THE EXERCISE » From the first line of the data down to and including the line with "S.camera = cam", copy everything exactly, leaving out pictures.

____

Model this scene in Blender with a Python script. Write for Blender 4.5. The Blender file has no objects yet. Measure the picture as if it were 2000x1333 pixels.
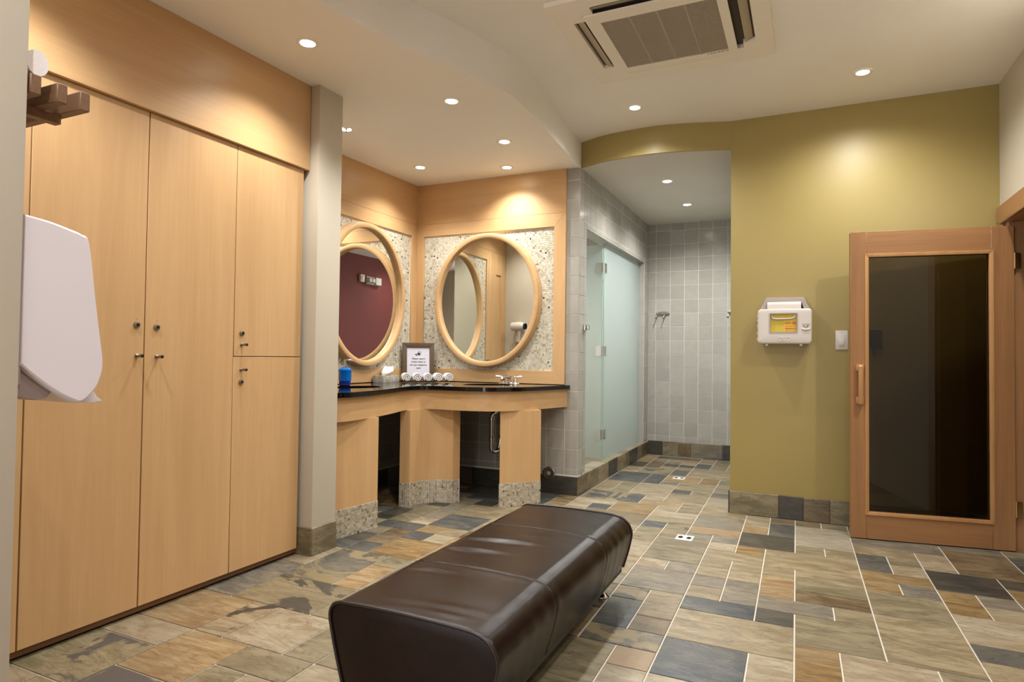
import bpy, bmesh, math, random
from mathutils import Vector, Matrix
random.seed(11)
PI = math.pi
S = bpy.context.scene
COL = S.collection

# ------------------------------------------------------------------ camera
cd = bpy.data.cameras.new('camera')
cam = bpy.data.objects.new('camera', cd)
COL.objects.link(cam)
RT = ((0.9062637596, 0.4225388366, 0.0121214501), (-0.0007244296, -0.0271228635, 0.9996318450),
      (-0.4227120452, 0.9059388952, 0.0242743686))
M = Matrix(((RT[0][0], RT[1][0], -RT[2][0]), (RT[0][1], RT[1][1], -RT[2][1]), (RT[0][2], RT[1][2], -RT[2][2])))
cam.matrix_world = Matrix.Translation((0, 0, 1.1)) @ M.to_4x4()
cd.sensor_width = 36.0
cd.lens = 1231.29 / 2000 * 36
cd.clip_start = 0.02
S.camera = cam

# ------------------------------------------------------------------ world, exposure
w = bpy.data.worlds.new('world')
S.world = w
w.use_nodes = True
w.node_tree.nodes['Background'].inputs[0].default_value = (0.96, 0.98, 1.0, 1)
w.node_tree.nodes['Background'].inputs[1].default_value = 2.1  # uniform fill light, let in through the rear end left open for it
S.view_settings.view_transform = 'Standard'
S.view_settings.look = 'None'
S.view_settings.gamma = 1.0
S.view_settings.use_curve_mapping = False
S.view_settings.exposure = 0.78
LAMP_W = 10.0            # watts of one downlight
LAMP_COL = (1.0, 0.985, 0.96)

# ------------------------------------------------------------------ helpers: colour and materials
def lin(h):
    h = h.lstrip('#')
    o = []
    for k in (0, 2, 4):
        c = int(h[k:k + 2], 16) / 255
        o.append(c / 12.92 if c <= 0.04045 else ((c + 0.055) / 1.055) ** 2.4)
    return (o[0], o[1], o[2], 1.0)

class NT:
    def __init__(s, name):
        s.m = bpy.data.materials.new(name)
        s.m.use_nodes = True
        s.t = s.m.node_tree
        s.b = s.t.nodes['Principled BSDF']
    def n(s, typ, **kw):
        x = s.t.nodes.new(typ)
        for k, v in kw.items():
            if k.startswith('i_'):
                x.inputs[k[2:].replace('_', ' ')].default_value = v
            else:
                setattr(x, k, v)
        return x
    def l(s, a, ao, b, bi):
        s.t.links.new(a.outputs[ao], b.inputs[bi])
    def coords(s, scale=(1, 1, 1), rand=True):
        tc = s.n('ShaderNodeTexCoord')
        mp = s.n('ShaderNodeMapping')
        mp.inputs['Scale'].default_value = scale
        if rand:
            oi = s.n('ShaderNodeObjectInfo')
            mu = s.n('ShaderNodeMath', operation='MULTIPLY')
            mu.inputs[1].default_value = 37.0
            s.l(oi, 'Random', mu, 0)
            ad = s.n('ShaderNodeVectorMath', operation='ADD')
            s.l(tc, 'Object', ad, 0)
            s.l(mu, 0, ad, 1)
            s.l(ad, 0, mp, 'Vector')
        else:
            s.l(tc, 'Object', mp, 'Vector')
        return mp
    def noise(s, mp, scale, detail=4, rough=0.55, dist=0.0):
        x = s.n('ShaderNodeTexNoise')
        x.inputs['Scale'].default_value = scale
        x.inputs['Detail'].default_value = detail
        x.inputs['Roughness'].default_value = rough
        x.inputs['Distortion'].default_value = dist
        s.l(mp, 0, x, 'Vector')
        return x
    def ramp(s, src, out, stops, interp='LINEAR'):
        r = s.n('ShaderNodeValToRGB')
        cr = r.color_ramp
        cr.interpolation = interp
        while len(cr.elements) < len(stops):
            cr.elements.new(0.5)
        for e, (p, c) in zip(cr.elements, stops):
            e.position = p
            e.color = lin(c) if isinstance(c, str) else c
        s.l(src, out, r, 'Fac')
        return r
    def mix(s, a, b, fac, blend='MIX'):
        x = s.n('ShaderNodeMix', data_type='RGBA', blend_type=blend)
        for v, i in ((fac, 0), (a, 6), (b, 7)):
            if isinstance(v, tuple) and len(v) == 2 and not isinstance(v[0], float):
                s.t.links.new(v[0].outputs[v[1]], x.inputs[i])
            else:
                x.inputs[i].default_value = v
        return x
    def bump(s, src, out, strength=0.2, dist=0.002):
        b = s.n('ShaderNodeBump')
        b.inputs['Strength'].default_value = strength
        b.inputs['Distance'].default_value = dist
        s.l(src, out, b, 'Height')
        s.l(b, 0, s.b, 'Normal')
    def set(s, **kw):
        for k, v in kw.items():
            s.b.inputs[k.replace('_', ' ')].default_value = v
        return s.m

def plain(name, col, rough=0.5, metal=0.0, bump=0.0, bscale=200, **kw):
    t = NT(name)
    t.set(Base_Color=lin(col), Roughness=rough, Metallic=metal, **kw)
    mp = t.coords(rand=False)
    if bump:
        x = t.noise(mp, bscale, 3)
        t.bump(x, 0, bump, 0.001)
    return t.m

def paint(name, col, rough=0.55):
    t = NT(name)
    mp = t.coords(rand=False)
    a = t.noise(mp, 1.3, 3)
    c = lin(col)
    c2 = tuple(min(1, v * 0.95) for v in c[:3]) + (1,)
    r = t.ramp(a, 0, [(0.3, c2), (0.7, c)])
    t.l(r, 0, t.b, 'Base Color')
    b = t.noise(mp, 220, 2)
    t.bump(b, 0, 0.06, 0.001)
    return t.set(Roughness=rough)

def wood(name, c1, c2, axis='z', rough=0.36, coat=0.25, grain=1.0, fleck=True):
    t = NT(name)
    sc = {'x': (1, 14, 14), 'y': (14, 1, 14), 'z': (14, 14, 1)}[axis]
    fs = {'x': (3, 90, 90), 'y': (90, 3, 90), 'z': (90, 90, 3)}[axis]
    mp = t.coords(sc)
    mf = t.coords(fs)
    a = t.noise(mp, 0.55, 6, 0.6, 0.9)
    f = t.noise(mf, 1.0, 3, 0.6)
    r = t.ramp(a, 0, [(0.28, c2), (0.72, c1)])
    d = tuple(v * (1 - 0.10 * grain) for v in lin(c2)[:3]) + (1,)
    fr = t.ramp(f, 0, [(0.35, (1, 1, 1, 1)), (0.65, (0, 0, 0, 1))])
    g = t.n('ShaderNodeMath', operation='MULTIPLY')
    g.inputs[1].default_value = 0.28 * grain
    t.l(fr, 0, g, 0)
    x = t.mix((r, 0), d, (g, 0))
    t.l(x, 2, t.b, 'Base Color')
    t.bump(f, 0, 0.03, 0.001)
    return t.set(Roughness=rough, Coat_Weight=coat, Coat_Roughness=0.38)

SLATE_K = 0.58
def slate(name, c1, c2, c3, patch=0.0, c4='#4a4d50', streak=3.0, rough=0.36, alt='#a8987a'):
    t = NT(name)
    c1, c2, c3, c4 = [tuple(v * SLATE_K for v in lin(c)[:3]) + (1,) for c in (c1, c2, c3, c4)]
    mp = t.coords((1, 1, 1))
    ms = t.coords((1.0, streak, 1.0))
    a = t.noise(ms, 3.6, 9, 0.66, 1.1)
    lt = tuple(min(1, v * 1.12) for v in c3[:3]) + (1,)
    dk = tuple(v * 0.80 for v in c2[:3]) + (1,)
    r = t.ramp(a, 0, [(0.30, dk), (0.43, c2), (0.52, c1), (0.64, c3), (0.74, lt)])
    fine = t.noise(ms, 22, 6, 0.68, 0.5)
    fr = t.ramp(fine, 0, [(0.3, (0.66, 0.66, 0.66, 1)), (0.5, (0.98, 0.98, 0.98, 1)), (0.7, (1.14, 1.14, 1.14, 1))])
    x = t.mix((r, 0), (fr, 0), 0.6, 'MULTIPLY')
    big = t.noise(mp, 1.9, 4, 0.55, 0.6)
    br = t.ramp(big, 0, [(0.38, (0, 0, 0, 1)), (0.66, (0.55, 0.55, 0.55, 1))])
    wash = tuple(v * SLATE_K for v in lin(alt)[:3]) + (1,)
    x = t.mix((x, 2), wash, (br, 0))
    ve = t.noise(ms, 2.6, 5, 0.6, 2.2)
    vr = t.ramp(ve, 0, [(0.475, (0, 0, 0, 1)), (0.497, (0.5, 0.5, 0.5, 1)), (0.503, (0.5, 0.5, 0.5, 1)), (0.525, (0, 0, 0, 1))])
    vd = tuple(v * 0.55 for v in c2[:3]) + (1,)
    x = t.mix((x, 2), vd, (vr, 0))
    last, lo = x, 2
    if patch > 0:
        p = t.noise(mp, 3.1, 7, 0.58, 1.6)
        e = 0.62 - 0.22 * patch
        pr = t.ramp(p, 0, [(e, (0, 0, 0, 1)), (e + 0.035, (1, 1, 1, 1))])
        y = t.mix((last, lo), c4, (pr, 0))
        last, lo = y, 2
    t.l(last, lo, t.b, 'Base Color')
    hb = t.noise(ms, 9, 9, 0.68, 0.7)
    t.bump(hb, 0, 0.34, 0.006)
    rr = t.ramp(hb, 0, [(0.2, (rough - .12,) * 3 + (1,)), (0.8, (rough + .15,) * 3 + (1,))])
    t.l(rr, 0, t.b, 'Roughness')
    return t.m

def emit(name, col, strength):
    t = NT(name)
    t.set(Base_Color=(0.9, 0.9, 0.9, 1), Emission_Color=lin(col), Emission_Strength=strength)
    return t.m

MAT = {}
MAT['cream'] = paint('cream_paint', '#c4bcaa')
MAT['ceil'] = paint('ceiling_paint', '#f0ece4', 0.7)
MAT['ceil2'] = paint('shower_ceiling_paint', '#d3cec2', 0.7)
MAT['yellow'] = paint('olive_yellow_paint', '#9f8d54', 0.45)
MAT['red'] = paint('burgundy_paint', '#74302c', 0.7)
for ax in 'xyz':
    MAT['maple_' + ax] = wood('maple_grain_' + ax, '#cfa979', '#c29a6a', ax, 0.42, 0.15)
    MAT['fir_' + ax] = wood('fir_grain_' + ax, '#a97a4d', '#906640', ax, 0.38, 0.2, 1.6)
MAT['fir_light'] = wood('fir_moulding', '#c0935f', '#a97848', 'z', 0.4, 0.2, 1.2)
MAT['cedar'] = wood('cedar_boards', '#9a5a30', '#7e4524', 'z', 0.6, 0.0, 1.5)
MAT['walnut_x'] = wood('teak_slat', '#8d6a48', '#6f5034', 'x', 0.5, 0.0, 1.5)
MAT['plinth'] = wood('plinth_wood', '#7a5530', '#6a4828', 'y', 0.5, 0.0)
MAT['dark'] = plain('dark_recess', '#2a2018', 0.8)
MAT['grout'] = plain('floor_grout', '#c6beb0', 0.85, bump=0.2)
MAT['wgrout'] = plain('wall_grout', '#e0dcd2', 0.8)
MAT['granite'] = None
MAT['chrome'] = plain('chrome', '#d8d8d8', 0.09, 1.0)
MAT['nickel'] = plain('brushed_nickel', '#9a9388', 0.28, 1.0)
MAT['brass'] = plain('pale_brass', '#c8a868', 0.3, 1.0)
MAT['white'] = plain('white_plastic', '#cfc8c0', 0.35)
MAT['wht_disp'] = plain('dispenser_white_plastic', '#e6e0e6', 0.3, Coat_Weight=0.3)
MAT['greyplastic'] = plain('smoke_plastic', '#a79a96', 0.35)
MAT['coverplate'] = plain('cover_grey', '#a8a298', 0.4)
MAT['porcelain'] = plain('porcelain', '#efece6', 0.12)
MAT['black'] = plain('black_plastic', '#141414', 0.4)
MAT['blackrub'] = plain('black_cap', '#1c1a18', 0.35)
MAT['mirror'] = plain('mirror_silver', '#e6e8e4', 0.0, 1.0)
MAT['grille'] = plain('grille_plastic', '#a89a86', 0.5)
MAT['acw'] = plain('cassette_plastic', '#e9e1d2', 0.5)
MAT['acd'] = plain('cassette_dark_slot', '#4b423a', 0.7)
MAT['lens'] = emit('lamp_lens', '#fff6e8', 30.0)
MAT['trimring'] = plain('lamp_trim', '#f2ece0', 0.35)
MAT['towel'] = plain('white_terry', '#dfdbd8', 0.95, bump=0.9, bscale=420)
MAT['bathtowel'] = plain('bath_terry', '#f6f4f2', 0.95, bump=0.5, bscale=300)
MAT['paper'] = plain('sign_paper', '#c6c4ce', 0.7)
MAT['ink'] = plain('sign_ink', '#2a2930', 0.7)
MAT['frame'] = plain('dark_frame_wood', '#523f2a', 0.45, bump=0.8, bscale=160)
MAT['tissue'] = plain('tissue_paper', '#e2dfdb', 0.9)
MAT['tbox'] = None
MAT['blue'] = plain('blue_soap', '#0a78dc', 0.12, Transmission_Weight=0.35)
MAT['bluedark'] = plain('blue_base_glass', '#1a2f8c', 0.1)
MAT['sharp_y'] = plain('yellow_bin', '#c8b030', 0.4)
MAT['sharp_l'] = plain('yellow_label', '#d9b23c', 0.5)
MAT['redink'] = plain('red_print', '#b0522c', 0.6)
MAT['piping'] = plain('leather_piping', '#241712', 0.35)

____

RESULT OF THIS EXERCISE »
Model this scene in Blender with a Python script. Write for Blender 4.5. The Blender file has no objects yet. Measure the picture as if it were 2000x1333 pixels.
import bpy, bmesh, math, random
from mathutils import Vector, Matrix
random.seed(11)
PI = math.pi
S = bpy.context.scene
COL = S.collection

# ------------------------------------------------------------------ camera
cd = bpy.data.cameras.new('camera')
cam = bpy.data.objects.new('camera', cd)
COL.objects.link(cam)
RT = ((0.9062637596, 0.4225388366, 0.0121214501), (-0.0007244296, -0.0271228635, 0.9996318450),
      (-0.4227120452, 0.9059388952, 0.0242743686))
M = Matrix(((RT[0][0], RT[1][0], -RT[2][0]), (RT[0][1], RT[1][1], -RT[2][1]), (RT[0][2], RT[1][2], -RT[2][2])))
cam.matrix_world = Matrix.Translation((0, 0, 1.1)) @ M.to_4x4()
cd.sensor_width = 36.0
cd.lens = 1231.29 / 2000 * 36
cd.clip_start = 0.02
S.camera = cam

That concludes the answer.